Its client and partner network includes AXIS, CNA, The Hartford, Markel, SCOR, Ardonagh, Lloyd’s of London, PPL, Accenture, DXC, ServiceNow, Velonetic, and Verisk. Adoption at scale across global groups positions the platform as production-ready rather than experimental.
Founder and CEO Martin Henley said the company selected SEP for its enterprise software scaling track record and long-term investment approach.
He noted rising demand for insurance-specific AI as the market shifts from pilot programs to operational deployment. We think that transition, from proof-of-concept to measurable ratio impact, defines the next phase of insurtech maturity.
SEP brings deep experience in scaling enterprise technology businesses, and we are excited to partner with them as we grow mea with the same discipline and focus that has brought us to this point.
Martin Henley, mea founder and CEO
“We saw significant inbound interest from potential investors and chose SEP for their long-term perspective, collaborative style, and the strategic support they will provide as we enter our next phase of growth,” Martin Henley said.
“Our opportunity to improve client combined ratios and margin is built on years of developing and deploying insurance-specific AI at global scale. As the industry moves from AI experimentation to production, customers increasingly recognize the value of domain-specific technology that delivers results immediately.”
SEP managing partner Angus Conroy described mea as an IP-driven technology provider with demonstrated return on investment for large insurers. Capital efficiency and live deployments influenced the decision. In a crowded AI market, traction carries weight.

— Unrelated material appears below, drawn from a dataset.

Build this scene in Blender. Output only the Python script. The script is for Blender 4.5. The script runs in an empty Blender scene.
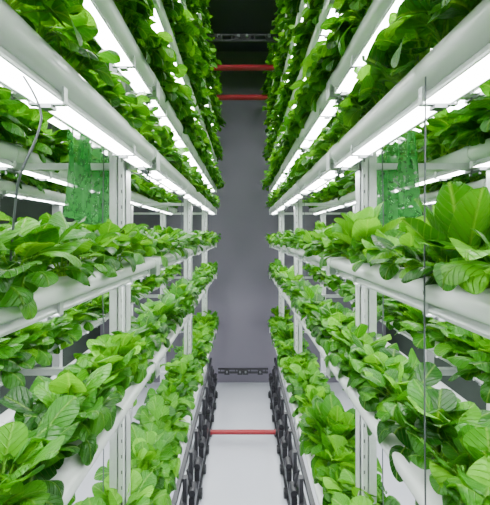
import bpy, math, random
import numpy as np
from mathutils import Vector
random.seed(7); rng=np.random.default_rng(7)
H=3.1           # camera height
Y0,Y1=-0.9,6.9  # rack extent
# ------------------------------------------------ materials
def newmat(name):
    m=bpy.data.materials.new(name); m.use_nodes=True
    nt=m.node_tree; return m,nt,nt.nodes['Principled BSDF']
def simple(name,col,rough=.5,metal=0,noise=0,nscale=8,bump=0):
    m,nt,b=newmat(name)
    b.inputs['Base Color'].default_value=(*col,1); b.inputs['Roughness'].default_value=rough; b.inputs['Metallic'].default_value=metal
    if noise:
        tc=nt.nodes.new('ShaderNodeTexCoord'); n=nt.nodes.new('ShaderNodeTexNoise'); n.inputs['Scale'].default_value=nscale; n.inputs['Detail'].default_value=5
        r=nt.nodes.new('ShaderNodeMixRGB'); r.inputs['Color1'].default_value=(*[c*(1-noise) for c in col],1); r.inputs['Color2'].default_value=(*[min(1,c*(1+noise)) for c in col],1)
        nt.links.new(tc.outputs['Object'],n.inputs['Vector']); nt.links.new(n.outputs['Fac'],r.inputs['Fac']); nt.links.new(r.outputs[0],b.inputs['Base Color'])
        if bump:
            bp=nt.nodes.new('ShaderNodeBump'); bp.inputs['Strength'].default_value=bump; nt.links.new(n.outputs['Fac'],bp.inputs['Height']); nt.links.new(bp.outputs[0],b.inputs['Normal'])
    return m
M_white=simple('white_pvc',(.72,.74,.735),.17,0,.05,6)
M_house=simple('lamp_housing',(.62,.65,.65),.25,.2,.05,10)
M_alu=simple('galvanised_steel',(.66,.68,.69),.33,.5,.12,30)
M_clip=simple('grey_clip',(.16,.17,.18),.4,.3)
M_black=simple('black_metal',(.014,.014,.018),.45)
M_red=simple('red_paint',(.24,.004,.012),.4)
M_cable=simple('cable_grey',(.08,.09,.10),.6)
M_wcable=simple('cable_white',(.6,.62,.62),.5)
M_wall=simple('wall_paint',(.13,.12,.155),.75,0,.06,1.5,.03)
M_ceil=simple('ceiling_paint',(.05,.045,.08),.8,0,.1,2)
M_floor=simple('floor_epoxy',(.44,.45,.51),.35,0,.06,2)
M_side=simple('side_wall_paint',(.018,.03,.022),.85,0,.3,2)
M_led=bpy.data.materials.new('led_lens'); M_led.use_nodes=True
nt=M_led.node_tree; nt.nodes.clear(); o=nt.nodes.new('ShaderNodeOutputMaterial'); e=nt.nodes.new('ShaderNodeEmission')
e.inputs['Color'].default_value=(.96,1,.98,1); e.inputs['Strength'].default_value=35; nt.links.new(e.outputs[0],o.inputs[0])

def leafmat():
    m,nt,b=newmat('lettuce_leaf'); L=nt.links.new; N=nt.nodes.new
    uv=N('ShaderNodeUVMap'); uv.uv_map='UVMap'
    sep=N('ShaderNodeSeparateXYZ'); L(uv.outputs[0],sep.inputs[0])
    at=N('ShaderNodeAttribute'); at.attribute_name='tint'
    def math_(op,a,bv=None,c=None):
        n=N('ShaderNodeMath'); n.operation=op
        for i,v in enumerate((a,bv,c)):
            if v is None: continue
            if isinstance(v,(int,float)): n.inputs[i].default_value=v
            else: L(v,n.inputs[i])
        return n.outputs[0]
    ax=math_('ABSOLUTE',math_('SUBTRACT',sep.outputs[0],.5))
    mid=math_('SUBTRACT',1.0,math_('SMOOTH_MIN',math_('MULTIPLY',ax,22.0),1.0,.2))
    ph=math_('SUBTRACT',math_('MULTIPLY',sep.outputs[1],11.0),math_('MULTIPLY',ax,5.0))
    fr=math_('ABSOLUTE',math_('SUBTRACT',math_('FRACT',ph),.5))
    vein=math_('SUBTRACT',1.0,math_('SMOOTH_MIN',math_('MULTIPLY',fr,8.0),1.0,.2))
    ramp=N('ShaderNodeValToRGB'); L(at.outputs['Fac'],ramp.inputs[0])
    cr=ramp.color_ramp; cr.elements[0].color=(.008,.072,.003,1); cr.elements[1].color=(.140,.45,.008,1)
    k=cr.elements.new(.5); k.color=(.034,.205,.004,1)
    mx=N('ShaderNodeMixRGB'); mx.inputs['Color2'].default_value=(.30,.56,.08,1)
    L(ramp.outputs[0],mx.inputs['Color1'])
    pet=math_('SUBTRACT',1.0,math_('SMOOTH_MIN',math_('MULTIPLY',sep.outputs[1],2.6),1.0,.3))
    f=math_('MAXIMUM',math_('MULTIPLY',mid,.42),math_('MULTIPLY',vein,.10)); f2=math_('MAXIMUM',f,math_('MULTIPLY',pet,.9))
    L(f2,mx.inputs['Fac']); L(mx.outputs[0],b.inputs['Base Color'])
    b.inputs['Roughness'].default_value=.33; b.inputs['Specular IOR Level'].default_value=.3
    tc=N('ShaderNodeTexCoord'); no=N('ShaderNodeTexNoise'); no.inputs['Scale'].default_value=45; no.inputs['Detail'].default_value=2; L(tc.outputs['Object'],no.inputs['Vector'])
    bp=N('ShaderNodeBump'); bp.inputs['Strength'].default_value=.75; bp.inputs['Distance'].default_value=.006
    L(math_('ADD',math_('ADD',mid,vein),math_('MULTIPLY',no.outputs['Fac'],1.3)),bp.inputs['Height']); bp.invert=True; L(bp.outputs[0],b.inputs['Normal'])
    tr=N('ShaderNodeBsdfTranslucent'); hs=N('ShaderNodeMixRGB'); hs.blend_type='MULTIPLY'; hs.inputs['Fac'].default_value=1
    L(mx.outputs[0],hs.inputs['Color1']); hs.inputs['Color2'].default_value=(1.7,1.5,.4,1); L(hs.outputs[0],tr.inputs['Color'])
    ms=N('ShaderNodeMixShader'); ms.inputs[0].default_value=.32; L(b.outputs[0],ms.inputs[1]); L(tr.outputs[0],ms.inputs[2])
    L(ms.outputs[0],nt.nodes['Material Output'].inputs[0]); return m
M_leaf=leafmat()
def netmat():
    m,nt,b=newmat('green_netting'); L=nt.links.new; N=nt.nodes.new
    b.inputs['Base Color'].default_value=(.02,.22,.03,1); b.inputs['Roughness'].default_value=.5
    tr=N('ShaderNodeBsdfTransparent'); tl=N('ShaderNodeBsdfTranslucent'); tl.inputs[0].default_value=(.04,.36,.05,1)
    n=N('ShaderNodeTexNoise'); n.inputs['Scale'].default_value=25; tc=N('ShaderNodeTexCoord'); L(tc.outputs['Object'],n.inputs['Vector'])
    r=N('ShaderNodeMapRange'); r.inputs[1].default_value=.4; r.inputs[2].default_value=.6; r.inputs[3].default_value=.1; r.inputs[4].default_value=.4; L(n.outputs['Fac'],r.inputs[0])
    m1=N('ShaderNodeMixShader'); m1.inputs[0].default_value=.5; L(b.outputs[0],m1.inputs[1]); L(tl.outputs[0],m1.inputs[2])
    m2=N('ShaderNodeMixShader'); L(r.outputs[0],m2.inputs[0]); L(m1.outputs[0],m2.inputs[1]); L(tr.outputs[0],m2.inputs[2])
    L(m2.outputs[0],nt.nodes['Material Output'].inputs[0]); return m
M_net=netmat()

# ------------------------------------------------ mesh builder
class MB:
    def __init__(s): s.v=[];s.f=[];s.m=[];s.mats=[]
    def mi(s,mat):
        if mat not in s.mats: s.mats.append(mat)
        return s.mats.index(mat)
    def box(s,x0,x1,y0,y1,z0,z1,mat):
        b=len(s.v); i=s.mi(mat)
        s.v+=[(x,y,z) for x in (x0,x1) for y in (y0,y1) for z in (z0,z1)]
        for f in ((0,1,3,2),(4,6,7,5),(0,4,5,1),(2,3,7,6),(0,2,6,4),(1,5,7,3)): s.f.append(tuple(b+k for k in f)); s.m.append(i)
    def prism(s,prof,y0,y1,mat,cap=True,closed=True):
        b=len(s.v); n=len(prof); i=s.mi(mat)
        s.v+=[(x,y0,z) for x,z in prof]+[(x,y1,z) for x,z in prof]
        for k in range(n if closed else n-1):
            j=(k+1)%n; s.f.append((b+k,b+j,b+n+j,b+n+k)); s.m.append(i)
        if cap: s.f.append(tuple(b+k for k in range(n))[::-1]); s.m.append(i); s.f.append(tuple(b+n+k for k in range(n))); s.m.append(i)
    def cyl(s,p0,p1,r,mat,n=12):
        p0=Vector(p0);p1=Vector(p1);d=(p1-p0).normalized(); a=d.orthogonal().normalized(); c=d.cross(a); b=len(s.v); i=s.mi(mat)
        for p in (p0,p1):
            for k in range(n):
                t=2*math.pi*k/n; s.v.append(tuple(p+a*math.cos(t)*r+c*math.sin(t)*r))
        for k in range(n):
            j=(k+1)%n; s.f.append((b+k,b+j,b+n+j,b+n+k)); s.m.append(i)
        s.f.append(tuple(b+k for k in range(n))[::-1]); s.m.append(i); s.f.append(tuple(b+n+k for k in range(n))); s.m.append(i)
    def obj(s,name,parent=None,smooth=False):
        me=bpy.data.meshes.new(name); me.from_pydata(s.v,[],s.f)
        for m in s.mats: me.materials.append(m)
        me.polygons.foreach_set('material_index',s.m)
        if smooth:
            me.polygons.foreach_set('use_smooth',[True]*len(s.f))
            try: me.set_sharp_from_angle(angle=math.radians(40))
            except Exception: pass
        me.update(); o=bpy.data.objects.new(name,me); bpy.context.collection.objects.link(o)
        if parent: o.parent=parent
        return o
def empty(name):
    o=bpy.data.objects.new(name,None); o.empty_display_size=.2; bpy.context.collection.objects.link(o); return o
def wire(name,pts,r,mat,parent=None):
    c=bpy.data.curves.new(name,'CURVE'); c.dimensions='3D'; c.bevel_depth=r; c.bevel_resolution=3
    sp=c.splines.new('NURBS'); sp.points.add(len(pts)-1)
    for i,p in enumerate(pts): sp.points[i].co=(*p,1)
    sp.use_endpoint_u=True; sp.order_u=3
    o=bpy.data.objects.new(name,c); bpy.context.collection.objects.link(o); c.materials.append(mat)
    if parent: o.parent=parent
    return o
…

mea is an excellent fit with our strategy of backing IP-rich technology companies that solve complex problems for the world’s largest organizations. mea has built a highly differentiated, production-grade platform with clear return on investment for global insurance groups.
SEP managing partner Angus Conroy said
“Strong customer adoption, growth, and capital efficiency reflect both the quality of the technology and the team’s deep insurance expertise. Mea stands out for what is live, proven, and scaled today. We are excited to partner with Martin and the mea team as they continue to scale the business,” Angus Conroy said.